Mosscap explains that this cycle of breakdown and repurposing is a conscious choice. The robots, as students of the natural world, realized that everything in the wild operates in cycles. To seek individual immortality would be to act in opposition to the very system they sought to understand. By embracing their own cycle of "death" and "rebirth" through being rebuilt from salvaged parts, they emulate nature's most essential process. This philosophy allows them to find beauty not just in life, but in decay. As they look at the beautiful, crumbling ruin, Mosscap notes, "Dying things often are."
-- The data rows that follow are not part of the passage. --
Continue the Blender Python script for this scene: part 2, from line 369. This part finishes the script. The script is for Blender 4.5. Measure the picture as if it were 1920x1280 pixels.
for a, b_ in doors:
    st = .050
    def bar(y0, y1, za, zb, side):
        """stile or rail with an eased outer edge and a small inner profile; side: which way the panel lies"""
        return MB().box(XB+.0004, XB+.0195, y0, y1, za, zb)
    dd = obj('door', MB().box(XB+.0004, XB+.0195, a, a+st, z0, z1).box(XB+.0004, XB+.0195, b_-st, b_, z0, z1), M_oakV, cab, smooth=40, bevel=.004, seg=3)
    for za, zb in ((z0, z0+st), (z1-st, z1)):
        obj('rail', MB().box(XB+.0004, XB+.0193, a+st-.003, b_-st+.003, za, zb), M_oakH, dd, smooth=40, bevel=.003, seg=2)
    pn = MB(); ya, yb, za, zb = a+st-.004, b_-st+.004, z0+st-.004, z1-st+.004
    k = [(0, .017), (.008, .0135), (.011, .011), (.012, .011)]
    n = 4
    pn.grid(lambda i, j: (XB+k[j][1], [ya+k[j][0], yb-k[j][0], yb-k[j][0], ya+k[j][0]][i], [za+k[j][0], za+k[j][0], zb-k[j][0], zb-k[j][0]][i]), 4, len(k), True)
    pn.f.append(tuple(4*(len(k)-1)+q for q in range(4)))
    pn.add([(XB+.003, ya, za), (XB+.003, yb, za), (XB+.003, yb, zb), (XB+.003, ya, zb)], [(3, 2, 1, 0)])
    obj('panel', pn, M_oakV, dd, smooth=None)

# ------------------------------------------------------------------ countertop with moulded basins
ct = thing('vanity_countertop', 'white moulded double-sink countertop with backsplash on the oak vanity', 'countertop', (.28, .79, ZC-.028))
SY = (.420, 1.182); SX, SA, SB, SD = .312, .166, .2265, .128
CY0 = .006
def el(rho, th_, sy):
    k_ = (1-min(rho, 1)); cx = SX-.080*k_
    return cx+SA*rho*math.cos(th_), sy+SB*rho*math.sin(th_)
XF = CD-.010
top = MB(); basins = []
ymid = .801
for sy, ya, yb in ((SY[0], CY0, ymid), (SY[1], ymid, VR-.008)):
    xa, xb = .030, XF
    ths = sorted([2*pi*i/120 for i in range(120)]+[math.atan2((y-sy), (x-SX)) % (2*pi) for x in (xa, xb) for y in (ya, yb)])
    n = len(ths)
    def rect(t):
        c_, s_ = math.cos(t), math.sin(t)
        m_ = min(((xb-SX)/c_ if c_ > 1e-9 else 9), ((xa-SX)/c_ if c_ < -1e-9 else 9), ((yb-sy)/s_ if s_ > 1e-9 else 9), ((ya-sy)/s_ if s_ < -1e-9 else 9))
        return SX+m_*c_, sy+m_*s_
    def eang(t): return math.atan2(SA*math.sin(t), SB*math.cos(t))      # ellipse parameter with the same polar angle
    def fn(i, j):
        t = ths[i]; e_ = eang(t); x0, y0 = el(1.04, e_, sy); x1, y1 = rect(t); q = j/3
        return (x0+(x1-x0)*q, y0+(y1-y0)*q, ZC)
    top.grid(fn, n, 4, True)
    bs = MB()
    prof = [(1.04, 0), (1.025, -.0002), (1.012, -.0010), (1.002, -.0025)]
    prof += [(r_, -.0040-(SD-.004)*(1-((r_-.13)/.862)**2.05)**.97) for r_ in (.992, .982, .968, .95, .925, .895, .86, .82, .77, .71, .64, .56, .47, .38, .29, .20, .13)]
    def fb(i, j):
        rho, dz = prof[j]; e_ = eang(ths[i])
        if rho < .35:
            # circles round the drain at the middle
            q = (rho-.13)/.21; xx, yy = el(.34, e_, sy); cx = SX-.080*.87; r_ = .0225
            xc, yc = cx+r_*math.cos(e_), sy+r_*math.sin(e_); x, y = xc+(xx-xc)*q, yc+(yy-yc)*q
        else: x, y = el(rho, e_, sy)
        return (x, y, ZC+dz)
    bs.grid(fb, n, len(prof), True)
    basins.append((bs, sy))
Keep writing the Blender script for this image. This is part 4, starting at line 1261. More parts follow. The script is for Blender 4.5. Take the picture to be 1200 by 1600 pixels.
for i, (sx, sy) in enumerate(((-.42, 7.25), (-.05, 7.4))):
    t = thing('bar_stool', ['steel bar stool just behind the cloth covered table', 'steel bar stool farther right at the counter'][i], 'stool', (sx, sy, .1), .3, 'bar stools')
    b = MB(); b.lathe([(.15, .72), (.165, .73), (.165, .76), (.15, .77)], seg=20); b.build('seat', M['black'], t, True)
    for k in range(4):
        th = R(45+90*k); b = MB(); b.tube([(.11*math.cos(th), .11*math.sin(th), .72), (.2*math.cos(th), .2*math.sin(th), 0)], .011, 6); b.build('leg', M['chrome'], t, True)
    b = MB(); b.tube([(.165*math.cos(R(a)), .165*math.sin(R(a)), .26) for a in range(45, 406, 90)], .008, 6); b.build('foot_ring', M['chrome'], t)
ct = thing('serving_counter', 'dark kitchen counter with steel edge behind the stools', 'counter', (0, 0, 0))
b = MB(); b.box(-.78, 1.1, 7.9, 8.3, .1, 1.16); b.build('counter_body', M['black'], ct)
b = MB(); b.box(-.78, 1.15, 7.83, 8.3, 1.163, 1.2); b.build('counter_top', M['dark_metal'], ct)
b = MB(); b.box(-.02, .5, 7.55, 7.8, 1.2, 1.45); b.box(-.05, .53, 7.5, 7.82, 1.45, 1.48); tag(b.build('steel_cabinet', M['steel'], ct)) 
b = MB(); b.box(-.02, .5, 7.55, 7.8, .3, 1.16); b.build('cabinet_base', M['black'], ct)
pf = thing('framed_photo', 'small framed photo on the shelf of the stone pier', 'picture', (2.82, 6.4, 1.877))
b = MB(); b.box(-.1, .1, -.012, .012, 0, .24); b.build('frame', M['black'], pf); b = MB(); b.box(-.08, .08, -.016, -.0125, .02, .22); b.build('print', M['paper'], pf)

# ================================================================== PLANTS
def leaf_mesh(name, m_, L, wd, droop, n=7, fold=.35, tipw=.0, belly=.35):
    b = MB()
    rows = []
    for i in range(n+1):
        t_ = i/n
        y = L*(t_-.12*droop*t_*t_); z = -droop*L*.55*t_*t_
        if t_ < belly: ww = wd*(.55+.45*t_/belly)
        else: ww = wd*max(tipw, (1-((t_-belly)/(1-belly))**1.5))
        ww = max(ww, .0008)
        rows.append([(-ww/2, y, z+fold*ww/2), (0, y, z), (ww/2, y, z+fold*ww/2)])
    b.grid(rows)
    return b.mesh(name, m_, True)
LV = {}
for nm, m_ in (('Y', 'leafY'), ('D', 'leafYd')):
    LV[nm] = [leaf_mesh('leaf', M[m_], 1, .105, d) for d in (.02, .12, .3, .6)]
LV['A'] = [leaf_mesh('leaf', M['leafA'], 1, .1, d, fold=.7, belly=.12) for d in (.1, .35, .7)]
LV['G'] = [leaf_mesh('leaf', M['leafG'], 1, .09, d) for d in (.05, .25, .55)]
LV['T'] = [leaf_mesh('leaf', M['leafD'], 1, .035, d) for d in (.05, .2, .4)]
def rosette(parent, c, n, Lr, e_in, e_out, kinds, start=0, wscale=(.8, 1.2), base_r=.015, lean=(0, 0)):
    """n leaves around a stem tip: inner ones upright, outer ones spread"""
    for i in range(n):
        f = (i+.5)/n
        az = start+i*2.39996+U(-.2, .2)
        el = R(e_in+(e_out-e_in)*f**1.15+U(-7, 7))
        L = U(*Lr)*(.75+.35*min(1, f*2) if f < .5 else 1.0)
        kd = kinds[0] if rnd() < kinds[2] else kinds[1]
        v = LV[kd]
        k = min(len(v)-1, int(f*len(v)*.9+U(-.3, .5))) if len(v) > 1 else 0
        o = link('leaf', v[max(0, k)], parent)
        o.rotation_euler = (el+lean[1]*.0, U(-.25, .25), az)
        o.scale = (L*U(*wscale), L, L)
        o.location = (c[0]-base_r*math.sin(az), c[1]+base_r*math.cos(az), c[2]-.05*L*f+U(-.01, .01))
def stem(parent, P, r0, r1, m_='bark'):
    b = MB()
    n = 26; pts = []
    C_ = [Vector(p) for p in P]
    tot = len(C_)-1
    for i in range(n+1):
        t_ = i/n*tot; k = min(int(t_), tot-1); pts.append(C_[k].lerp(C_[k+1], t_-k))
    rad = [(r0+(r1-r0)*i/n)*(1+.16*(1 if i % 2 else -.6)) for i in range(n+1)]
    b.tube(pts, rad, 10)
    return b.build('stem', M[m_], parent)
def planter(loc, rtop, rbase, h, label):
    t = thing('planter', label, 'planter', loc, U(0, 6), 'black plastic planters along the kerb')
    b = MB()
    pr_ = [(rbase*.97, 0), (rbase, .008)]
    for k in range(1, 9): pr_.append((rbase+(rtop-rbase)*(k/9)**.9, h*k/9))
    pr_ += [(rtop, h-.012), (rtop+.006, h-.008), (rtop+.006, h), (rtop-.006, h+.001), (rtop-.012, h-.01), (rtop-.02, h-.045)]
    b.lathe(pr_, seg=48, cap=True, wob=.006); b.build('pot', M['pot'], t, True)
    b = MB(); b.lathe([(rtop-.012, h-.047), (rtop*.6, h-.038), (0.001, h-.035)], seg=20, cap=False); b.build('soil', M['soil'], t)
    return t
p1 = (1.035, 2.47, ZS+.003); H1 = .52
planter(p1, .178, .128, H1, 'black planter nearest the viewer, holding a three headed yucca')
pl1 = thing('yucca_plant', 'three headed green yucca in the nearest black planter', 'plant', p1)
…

The Sufficiency of Consciousness Itself
Key Insight 5
Narrator: Upon finally reaching the ruined Hart's Brow Hermitage, Dex's emotional struggle comes to a head. They confess to Mosscap the full depth of their existential crisis: "Why isn't it enough?" Why does a life of providing comfort to others still feel hollow? Mosscap listens, and then it offers a radical perspective. It challenges Dex's core assumption: the need for a purpose. Humans celebrated when robots shed their programmed purpose, so why, Mosscap asks, do humans desperately cling to finding one for themselves?
Mosscap argues that humans are animals, and "animals have no purpose. Nothing has a purpose. The world simply is." It suggests that the drive for purpose is a learned behavior, not an innate need. The true miracle, Mosscap posits, is consciousness itself. "Do you not find consciousness alone to be the most exhilarating thing?" When Dex asks how Mosscap can be content without a grand purpose, the robot gives a simple, profound answer: "Because I know that no matter what, I’m wonderful." It’s a statement of inherent worth, independent of function or achievement. Later, in a powerful role reversal, Mosscap brews Dex a terrible-tasting cup of tea. But the gesture is so full of care that Dex calls it the nicest cup they’ve had in years, finally experiencing the simple, profound comfort they'd been trying to give to others.
Conclusion
Narrator: The single most important takeaway from A Psalm for the Wild-Built is that the relentless search for a grand, external purpose may be the very thing that prevents us from finding contentment. The book suggests that meaning isn't a destination to be found or a role to be fulfilled, but is instead inherent in the simple, exhilarating act of being conscious.
It challenges us to ask a difficult question: What if you didn't have to do anything to be worthy? What if just being here, experiencing the world, was enough? In our own frantic search for purpose and impact, perhaps we, like Dex, are overlooking the profound and quiet wonder of simply existing.